Retail media myths are stalling brands’ progress: here’s why
By Rajesh Verma, General Manager, Middle East, Epsilon
As retail media cements its global reputation as a hot marketing strategy in 2024, brands in the MENA region are eager to take advantage of this burgeoning opportunity. Projections indicate that retail media is set to become the fastest-growing channel over at least the next three years, with WARC forecasting it will account for 14.3% of global ad spend this year – double the share recorded in 2019. Moreover, advertising spend in the Middle East is expected to rise by 8.1% in 2024, further emphasising the transformative potential for brands to engage consumers.
This growth is exemplified by the likes of retail giant Alshaya Group, which recently launched an omnichannel network to transform digital advertising in the region. By using first-party data from its 70 franchise partners, it provides brands with solutions for targeted advertising on retail platforms. This empowers companies to connect with consumers in personalised ways, fostering deeper relationships that drive sales and enhance customer loyalty.
However, despite the clear benefits, several misconceptions surrounding retail media are stalling brands’ progress. Addressing these myths head-on will enable them to unlock the full potential of retail media and navigate this dynamic landscape with confidence.
Myth 1: The higher the reach, the better the results
Many brands mistakenly believe that a larger reach translates to better results. Some solution providers boast impressive metrics, often counting email addresses and device IDs instead of unique individuals. This can mislead brands into thinking they’re engaging more consumers than they actually are. The truth is that many people have multiple email addresses and devices, which can significantly distort these numbers without indicating genuine customer engagement. Brands should prioritise reaching unique, verified individuals rather than relying on inflated reach metrics to maximise their ad spend and ensure meaningful interactions.
Reality check: Quantity doesn’t always equal quality. Effective retail media strategies emphasise quality engagement over sheer numbers.
Myth 2: Retail media is limited to retailer websites
It’s widely believed that retail media only occurs on a retailer’s website, but this narrow view can significantly limit reach. Our own analysis for a retail client revealed that 46 million of its 53 million consumers (88%) could only be reached through the open web. Only a small fraction (10-20%) of consumers regularly shop on retailers’ owned digital channels; most prefer in-store or other online options. This tells us that retailers risk missing out on 80-90% of potential customers if they don’t optimise their networks for on-site and off-site engagement.
Retailers must provide unified on-site, off-site, and in-store capabilities to connect with a broader audience. This approach, powered by first-party data, enhances marketing performance and drives more shoppers back to retailers’ platforms, benefiting all parties.
Reality Check: If retailers aren’t driving off-site demand, they risk leaving substantial revenue on the table.
Myth 3: Retail media is driven by customer signals
Many believe that retail media strategies are based solely on signals like online behaviour and demographics.
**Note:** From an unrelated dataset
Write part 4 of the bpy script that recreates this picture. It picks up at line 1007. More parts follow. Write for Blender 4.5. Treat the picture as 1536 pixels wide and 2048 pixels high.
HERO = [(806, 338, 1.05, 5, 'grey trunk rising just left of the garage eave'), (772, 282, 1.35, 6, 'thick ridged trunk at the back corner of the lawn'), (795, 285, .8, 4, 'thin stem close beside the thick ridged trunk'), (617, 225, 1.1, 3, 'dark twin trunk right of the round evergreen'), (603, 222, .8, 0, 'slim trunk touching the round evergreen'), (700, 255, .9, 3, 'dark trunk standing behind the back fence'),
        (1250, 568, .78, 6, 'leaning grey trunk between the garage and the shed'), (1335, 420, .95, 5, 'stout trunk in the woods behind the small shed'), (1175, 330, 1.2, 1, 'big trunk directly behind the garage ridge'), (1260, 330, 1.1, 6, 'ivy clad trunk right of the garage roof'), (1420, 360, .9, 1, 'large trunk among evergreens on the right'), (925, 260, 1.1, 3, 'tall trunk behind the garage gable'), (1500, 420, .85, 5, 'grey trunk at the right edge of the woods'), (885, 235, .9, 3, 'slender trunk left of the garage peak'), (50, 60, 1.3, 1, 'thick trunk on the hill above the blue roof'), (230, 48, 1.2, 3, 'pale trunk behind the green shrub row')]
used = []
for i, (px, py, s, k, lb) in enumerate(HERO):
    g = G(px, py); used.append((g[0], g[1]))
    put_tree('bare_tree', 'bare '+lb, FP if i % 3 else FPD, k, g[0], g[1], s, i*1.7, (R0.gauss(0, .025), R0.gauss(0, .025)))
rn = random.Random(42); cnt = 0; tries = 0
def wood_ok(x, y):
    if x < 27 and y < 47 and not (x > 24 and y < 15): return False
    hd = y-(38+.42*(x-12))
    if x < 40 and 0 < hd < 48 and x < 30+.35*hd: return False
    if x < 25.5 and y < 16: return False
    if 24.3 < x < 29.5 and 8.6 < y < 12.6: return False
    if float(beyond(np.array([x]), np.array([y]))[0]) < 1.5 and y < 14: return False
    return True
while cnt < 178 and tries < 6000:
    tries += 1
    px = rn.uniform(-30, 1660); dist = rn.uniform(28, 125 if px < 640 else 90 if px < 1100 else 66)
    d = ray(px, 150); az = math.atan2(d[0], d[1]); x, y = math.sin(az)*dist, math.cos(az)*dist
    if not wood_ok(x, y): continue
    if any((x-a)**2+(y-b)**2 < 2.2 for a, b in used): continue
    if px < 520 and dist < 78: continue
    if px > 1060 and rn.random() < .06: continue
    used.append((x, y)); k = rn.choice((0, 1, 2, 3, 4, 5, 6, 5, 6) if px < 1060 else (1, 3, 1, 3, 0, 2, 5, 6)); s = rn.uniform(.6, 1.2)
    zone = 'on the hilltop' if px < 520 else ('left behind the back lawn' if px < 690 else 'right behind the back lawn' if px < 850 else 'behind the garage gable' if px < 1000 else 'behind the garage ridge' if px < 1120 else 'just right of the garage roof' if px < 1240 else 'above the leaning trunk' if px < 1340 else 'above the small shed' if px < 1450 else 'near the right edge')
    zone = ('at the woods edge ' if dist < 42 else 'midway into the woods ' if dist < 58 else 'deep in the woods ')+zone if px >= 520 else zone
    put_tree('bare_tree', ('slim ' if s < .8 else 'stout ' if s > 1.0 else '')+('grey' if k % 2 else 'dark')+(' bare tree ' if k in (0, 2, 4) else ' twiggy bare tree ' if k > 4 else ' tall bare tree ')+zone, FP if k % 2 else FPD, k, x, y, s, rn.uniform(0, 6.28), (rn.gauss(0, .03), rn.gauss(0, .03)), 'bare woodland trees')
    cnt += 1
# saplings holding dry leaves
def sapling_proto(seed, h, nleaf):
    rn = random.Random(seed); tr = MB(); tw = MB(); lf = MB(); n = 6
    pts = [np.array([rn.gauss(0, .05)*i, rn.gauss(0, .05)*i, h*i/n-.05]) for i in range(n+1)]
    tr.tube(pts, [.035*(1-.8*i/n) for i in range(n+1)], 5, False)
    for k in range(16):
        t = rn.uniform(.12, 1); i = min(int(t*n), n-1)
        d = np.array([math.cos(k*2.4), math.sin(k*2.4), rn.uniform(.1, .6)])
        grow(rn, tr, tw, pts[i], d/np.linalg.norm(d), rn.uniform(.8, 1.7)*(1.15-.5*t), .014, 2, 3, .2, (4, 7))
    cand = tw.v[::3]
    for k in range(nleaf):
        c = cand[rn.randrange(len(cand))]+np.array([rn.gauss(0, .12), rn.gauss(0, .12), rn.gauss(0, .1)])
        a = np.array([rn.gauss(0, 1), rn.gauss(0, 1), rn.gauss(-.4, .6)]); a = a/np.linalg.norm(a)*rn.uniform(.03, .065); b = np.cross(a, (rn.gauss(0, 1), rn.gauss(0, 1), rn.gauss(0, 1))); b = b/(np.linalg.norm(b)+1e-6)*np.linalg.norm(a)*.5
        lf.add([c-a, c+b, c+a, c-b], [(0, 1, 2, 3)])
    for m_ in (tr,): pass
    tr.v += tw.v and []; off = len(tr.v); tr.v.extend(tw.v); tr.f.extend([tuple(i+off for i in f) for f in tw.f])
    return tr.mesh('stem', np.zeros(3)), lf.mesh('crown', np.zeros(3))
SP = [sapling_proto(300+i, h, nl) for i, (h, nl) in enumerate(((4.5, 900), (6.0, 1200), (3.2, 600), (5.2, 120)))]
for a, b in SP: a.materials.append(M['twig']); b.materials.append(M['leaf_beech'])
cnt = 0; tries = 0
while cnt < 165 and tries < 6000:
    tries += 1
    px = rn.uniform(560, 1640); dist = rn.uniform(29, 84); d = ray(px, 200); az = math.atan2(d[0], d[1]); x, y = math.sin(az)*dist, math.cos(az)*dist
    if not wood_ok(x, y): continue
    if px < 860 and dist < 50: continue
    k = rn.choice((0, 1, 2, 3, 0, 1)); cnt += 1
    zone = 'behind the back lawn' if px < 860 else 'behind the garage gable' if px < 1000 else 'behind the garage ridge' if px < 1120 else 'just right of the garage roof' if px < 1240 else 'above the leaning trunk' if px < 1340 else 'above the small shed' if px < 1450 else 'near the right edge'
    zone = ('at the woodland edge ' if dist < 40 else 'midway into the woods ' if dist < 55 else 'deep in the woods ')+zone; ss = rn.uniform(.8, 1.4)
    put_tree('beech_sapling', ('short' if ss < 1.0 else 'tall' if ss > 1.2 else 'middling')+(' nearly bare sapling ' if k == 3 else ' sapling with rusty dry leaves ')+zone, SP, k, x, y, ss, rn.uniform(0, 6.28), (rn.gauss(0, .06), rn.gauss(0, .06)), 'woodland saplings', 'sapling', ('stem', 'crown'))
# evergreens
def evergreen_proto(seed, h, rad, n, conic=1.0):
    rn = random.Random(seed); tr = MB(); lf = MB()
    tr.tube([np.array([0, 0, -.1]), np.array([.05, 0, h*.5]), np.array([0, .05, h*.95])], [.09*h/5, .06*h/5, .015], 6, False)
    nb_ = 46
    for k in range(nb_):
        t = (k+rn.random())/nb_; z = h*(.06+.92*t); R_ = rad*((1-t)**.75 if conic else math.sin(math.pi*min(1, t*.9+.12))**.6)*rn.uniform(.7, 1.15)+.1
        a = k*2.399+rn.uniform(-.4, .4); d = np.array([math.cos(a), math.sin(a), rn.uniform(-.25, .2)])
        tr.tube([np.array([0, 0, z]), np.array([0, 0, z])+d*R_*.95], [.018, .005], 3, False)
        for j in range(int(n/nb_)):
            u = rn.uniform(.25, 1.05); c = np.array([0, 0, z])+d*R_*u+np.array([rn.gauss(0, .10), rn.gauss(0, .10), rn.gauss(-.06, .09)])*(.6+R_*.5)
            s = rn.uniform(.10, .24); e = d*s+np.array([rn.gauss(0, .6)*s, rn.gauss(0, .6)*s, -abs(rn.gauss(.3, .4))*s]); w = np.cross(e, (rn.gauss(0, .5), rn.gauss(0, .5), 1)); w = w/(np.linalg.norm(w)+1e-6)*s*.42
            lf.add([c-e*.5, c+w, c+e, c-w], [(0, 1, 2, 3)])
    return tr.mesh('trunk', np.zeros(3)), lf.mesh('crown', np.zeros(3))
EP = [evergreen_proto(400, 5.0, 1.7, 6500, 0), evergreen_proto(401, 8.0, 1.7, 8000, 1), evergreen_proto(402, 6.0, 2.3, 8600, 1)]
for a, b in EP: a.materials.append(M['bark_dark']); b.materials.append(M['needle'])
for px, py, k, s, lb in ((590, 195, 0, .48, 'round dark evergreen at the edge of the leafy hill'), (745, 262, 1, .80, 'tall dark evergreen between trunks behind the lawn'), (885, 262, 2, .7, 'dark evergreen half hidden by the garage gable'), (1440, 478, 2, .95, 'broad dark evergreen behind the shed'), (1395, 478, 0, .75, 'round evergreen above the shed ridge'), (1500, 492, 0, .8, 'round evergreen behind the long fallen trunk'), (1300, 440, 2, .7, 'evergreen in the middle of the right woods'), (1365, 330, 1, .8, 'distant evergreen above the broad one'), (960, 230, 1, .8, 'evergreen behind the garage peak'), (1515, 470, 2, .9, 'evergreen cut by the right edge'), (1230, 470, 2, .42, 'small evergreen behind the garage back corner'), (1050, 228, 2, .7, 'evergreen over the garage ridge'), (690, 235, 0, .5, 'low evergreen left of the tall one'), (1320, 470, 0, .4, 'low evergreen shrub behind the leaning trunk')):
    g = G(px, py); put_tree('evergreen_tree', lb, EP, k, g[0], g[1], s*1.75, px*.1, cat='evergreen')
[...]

This misconception overlooks the fundamental trust that retail media primarily places on actual transactions. Strategies and decisions are informed by what customers are purchasing rather than inferred behaviours, allowing advertisers to create campaigns that are directly aligned with consumers’ demonstrated preferences and actions.
Reality Check: Retail media driven by transactional data leads to more targeted marketing and improved customer loyalty.
Myth 4: Measuring success across endemic and non-endemic campaigns is impossible
It’s easy to see why tracking conversions for a food or drink brand on a grocer’s platform seems straightforward. However, a common misconception is that success metrics for non-endemic campaigns—say, a fitness app or a bank reaching the grocer’s audience offsite—are out of reach. In reality, with robust tagging and tracking systems in place, advertisers can capture valuable insights and gauge performance regardless of where transactions take place. This means that non-endemic brands, too, can measure impact and fine-tune their strategies through retail media networks, maximising the power of targeted engagement beyond traditional categories.
Reality check: Proper tracking allows non-endemic brands to measure performance effectively and gain valuable insights.
Ultimately, retail media presents a promising opportunity for brands across MENA, but understanding and debunking these myths is essential for developing effective strategies. By gaining clarity on what retail media truly entails, brands can navigate this growing space with confidence, making smarter choices and maximising their investments.
Brands should not ignore their intuition when evaluating a retail media network, especially if something seems too good to be true. For those looking to embrace this approach, taking proactive steps to redefine connections with consumers is crucial. Separating fact from fiction is never easy, but it’s far easier than facing setbacks in your marketing efforts. By using retail media effectively, brands can drive sustainable growth in an ever-changing digital landscape.